COMMENT
When it comes to the online world New Zealand justice is not only blind, but also deaf as a post and a Luddite.
I encountered its Stone Age stance last week in the process of sighting High Court documents - a feat I eventually achieved, but not without considerable frustration.
There was no website and no email involved. Everything happened the old-fashioned way - beginning with a visit to the court foyer to view the daily court lists pinned to the notice board.
Then a written request (faxed) to view the court file, followed by a discussion with the court registrar, then several phone calls until I got clearance.
Finally (my third trip to the court that day) the ring binder file was handed over to be read in a small room near the public counter. The person at the desk helpfully advised I could photocopy if I wanted, but that the court charged $5 a page. Yes, really.
In some ways it was refreshing - harking back to less frantic times when people would make appointments to meet and sit down and discuss matters at a leisurely pace.
Quaint. But in 2004, it's entirely inefficient and, in the obstacles it throws up, bordering on obstructive of a fundamental tenet of our society - that justice must be seen to be done.
With a website, email and electronic records my simple request might have been satisfied in a few mouse clicks. And why not? Surely in the interests of open justice in a functioning democracy this sort of information should be freely - and easily - available.
The concept of open justice is that most sittings of any court should be open to the public - with some exceptions when the right to privacy or the need for protection overrides the public interest.

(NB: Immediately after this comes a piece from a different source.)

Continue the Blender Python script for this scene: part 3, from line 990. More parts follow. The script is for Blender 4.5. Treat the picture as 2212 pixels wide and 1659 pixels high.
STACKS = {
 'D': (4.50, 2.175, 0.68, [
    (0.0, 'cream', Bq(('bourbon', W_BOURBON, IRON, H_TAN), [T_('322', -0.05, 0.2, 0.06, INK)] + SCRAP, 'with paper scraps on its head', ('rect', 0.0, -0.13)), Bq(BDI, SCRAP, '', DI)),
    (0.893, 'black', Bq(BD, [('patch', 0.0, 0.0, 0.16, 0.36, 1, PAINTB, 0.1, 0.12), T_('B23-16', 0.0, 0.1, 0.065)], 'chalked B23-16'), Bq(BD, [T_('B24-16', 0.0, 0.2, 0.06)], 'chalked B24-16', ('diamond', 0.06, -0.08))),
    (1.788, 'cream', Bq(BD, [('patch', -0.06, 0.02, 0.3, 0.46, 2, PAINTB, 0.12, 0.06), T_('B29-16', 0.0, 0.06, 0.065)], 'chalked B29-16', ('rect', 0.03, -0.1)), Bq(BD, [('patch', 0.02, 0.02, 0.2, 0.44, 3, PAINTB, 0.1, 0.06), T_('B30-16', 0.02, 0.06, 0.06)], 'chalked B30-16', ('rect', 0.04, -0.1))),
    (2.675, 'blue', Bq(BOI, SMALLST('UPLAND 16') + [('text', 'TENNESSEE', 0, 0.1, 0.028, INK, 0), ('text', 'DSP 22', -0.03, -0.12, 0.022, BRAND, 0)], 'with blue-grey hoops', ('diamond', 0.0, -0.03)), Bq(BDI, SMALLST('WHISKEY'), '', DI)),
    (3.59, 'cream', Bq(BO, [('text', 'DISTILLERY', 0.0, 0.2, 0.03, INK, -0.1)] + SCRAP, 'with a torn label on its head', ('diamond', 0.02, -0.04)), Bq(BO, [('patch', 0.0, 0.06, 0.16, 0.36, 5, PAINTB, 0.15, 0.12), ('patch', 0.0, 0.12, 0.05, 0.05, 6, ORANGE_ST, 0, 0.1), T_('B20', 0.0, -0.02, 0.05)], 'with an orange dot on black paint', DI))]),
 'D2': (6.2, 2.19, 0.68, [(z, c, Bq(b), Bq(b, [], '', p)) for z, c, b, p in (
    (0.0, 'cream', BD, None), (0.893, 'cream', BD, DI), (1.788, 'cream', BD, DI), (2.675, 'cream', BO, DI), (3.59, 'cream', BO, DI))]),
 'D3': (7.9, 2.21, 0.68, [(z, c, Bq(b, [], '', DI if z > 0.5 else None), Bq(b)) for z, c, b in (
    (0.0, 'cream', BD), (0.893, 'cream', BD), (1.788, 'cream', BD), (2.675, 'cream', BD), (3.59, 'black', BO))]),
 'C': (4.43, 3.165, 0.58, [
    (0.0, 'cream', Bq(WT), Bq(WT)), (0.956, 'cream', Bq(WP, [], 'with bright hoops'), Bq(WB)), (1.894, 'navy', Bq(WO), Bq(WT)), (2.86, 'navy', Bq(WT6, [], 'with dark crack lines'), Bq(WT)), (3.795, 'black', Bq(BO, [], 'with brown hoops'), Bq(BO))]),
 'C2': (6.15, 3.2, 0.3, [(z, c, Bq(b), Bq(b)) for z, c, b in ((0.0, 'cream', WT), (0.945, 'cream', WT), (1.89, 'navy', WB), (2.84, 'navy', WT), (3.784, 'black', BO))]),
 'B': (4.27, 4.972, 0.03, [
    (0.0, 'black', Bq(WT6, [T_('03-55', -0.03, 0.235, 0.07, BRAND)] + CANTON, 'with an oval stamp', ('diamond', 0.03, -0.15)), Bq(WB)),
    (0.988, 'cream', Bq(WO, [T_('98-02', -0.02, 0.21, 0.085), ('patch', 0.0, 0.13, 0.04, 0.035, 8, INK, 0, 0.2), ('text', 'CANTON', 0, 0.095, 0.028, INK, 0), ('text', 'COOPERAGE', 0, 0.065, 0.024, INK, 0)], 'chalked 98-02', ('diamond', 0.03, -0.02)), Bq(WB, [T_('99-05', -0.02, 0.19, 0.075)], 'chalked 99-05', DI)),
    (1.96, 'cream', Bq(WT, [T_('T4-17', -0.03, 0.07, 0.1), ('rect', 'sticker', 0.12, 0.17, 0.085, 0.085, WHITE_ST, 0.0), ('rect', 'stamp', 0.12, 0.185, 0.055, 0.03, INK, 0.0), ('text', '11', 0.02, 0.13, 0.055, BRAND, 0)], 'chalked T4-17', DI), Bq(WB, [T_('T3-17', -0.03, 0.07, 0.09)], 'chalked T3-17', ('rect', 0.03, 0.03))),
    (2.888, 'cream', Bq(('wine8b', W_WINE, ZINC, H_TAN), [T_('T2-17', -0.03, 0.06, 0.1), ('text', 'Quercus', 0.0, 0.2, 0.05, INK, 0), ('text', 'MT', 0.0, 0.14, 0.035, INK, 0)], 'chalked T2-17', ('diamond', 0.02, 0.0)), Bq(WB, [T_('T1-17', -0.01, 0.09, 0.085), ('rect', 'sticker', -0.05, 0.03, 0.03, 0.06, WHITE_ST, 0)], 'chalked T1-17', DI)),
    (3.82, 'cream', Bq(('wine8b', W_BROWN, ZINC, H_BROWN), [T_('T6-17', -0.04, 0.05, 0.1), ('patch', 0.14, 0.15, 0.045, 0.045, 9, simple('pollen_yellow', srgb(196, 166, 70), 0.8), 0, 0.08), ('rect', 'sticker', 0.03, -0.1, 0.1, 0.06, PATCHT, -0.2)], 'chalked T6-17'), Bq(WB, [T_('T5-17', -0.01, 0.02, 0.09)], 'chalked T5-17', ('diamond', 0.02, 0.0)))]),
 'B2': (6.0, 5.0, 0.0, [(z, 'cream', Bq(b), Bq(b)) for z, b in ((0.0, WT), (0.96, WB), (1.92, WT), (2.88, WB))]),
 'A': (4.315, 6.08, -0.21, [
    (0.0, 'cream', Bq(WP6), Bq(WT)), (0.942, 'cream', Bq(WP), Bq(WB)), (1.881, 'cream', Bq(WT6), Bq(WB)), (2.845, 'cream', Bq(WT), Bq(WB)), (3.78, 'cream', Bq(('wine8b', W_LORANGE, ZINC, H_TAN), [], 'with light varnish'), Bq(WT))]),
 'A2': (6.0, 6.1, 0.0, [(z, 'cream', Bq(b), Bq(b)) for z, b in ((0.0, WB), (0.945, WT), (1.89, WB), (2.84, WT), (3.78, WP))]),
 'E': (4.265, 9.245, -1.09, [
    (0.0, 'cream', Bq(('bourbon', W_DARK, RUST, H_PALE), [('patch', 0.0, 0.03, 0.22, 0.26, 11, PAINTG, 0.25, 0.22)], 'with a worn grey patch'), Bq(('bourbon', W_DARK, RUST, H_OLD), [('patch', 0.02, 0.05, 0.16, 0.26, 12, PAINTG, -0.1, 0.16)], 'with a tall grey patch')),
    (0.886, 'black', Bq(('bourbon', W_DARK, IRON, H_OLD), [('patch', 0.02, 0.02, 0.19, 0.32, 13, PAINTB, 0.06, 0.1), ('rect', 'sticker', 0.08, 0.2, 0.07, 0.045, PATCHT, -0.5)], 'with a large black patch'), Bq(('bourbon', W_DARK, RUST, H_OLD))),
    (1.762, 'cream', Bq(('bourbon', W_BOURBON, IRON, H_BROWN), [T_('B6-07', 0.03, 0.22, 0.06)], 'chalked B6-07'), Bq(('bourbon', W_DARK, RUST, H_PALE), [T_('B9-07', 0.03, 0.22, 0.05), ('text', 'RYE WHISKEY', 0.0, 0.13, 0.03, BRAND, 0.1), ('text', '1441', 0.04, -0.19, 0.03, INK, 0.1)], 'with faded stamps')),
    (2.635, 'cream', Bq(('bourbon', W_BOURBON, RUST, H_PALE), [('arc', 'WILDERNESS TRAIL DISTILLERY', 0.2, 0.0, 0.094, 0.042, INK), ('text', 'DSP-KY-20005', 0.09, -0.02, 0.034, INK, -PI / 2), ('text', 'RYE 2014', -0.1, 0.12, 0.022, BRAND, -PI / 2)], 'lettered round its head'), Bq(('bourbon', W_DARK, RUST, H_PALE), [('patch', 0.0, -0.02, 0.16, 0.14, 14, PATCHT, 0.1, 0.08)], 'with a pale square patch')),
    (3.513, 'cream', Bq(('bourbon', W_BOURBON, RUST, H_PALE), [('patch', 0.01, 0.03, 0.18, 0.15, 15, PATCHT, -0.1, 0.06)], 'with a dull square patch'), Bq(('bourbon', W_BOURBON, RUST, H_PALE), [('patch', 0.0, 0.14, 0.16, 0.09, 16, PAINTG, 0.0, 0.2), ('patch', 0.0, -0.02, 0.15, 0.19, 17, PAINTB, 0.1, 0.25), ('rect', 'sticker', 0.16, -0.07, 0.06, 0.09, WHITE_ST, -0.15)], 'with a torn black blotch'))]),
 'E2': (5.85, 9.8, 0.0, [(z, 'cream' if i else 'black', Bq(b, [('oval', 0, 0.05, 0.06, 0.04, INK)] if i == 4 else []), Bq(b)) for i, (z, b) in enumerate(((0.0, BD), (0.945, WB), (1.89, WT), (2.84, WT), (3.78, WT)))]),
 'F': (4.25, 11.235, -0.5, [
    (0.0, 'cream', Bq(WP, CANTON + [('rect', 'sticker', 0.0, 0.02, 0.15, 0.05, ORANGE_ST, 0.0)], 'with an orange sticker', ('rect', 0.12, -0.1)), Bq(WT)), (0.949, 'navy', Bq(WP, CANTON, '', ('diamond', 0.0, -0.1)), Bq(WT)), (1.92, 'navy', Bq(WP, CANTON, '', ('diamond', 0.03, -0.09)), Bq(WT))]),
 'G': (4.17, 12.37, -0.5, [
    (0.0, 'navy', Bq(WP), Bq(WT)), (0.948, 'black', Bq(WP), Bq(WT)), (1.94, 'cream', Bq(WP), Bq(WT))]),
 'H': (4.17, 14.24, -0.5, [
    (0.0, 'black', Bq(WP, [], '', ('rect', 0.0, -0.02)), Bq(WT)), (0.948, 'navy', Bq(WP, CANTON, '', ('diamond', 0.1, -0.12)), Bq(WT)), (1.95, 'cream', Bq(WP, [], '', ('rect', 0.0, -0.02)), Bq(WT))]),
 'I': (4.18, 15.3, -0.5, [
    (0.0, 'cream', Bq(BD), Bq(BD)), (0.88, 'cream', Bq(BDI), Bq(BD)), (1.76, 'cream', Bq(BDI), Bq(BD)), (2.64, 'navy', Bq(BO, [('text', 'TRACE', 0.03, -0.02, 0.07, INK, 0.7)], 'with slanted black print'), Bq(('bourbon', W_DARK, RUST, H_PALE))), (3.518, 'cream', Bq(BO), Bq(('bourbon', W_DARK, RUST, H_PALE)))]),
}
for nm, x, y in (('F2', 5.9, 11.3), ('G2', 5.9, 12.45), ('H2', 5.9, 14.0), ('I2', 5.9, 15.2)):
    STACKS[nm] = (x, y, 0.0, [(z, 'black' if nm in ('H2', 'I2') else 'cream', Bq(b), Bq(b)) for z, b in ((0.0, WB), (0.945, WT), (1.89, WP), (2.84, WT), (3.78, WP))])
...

Appeal Court Judge Sir Kenneth Keith explains: " ... Although the hearing of a case in public may be and often is painful and humiliating, all this is tolerated and endured, because it is felt that in public trial is to be found, on the whole, the best security for the pure, impartial and efficient administration of justice, the best means for winning for it public confidence and respect." So if the open court principle is so vaunted, why is it not enhanced online? The web provides a perfect means to put the workings of the court - statements of claim, affidavits and other information often denied the public in open court - under a truly public gaze.
Yet rather than welcoming greater public scrutiny and the added discipline it could bring to ensure the law is properly applied and administered, justice flees in fright.
There's more hypocrisy in case transcripts - a key part of the court record - which are available to judges but not the public. And while it's all right for the court to record what is said, journalists and the public cannot.
There's similar technophobia regarding videoconferencing and videotaped evidence.
So if as an internet user you're thinking why not make open court proceedings truly open and video stream them to the web, in the thinking of the court, you're a heretic.
The problem is not just arch-conservatism in the judiciary but an unwillingness to come to terms with the virtual world - especially when so much of the justice system is enshrined in physical presence.
Presence not just within the four walls of a courtroom, but also apparent in cross-examination under pressure, the body language of the litigators and the whites of the eyes of witnesses.
Our courts also specifically require presence in paper form - for claims, affidavits and the like. Which makes the prospect of electronic records - and hence publishing to the web - very remote.
But doesn't the Electronic Transaction Act remove the legal distinction between electronic and paper forms of documents and files? Yes, but sadly our courts are exempt from that law.
Which means legislative change to allow for electronic records is needed - something successive governments, despite their rhetoric about the importance of e-government and the democratising power of making information freely available, have shown no inclination to tackle.
Meanwhile almost very other civilised jurisdiction in the world is embracing the benefits the electronic and virtual world bring to the judicial process.
But our justice is slipping further and further into the dark.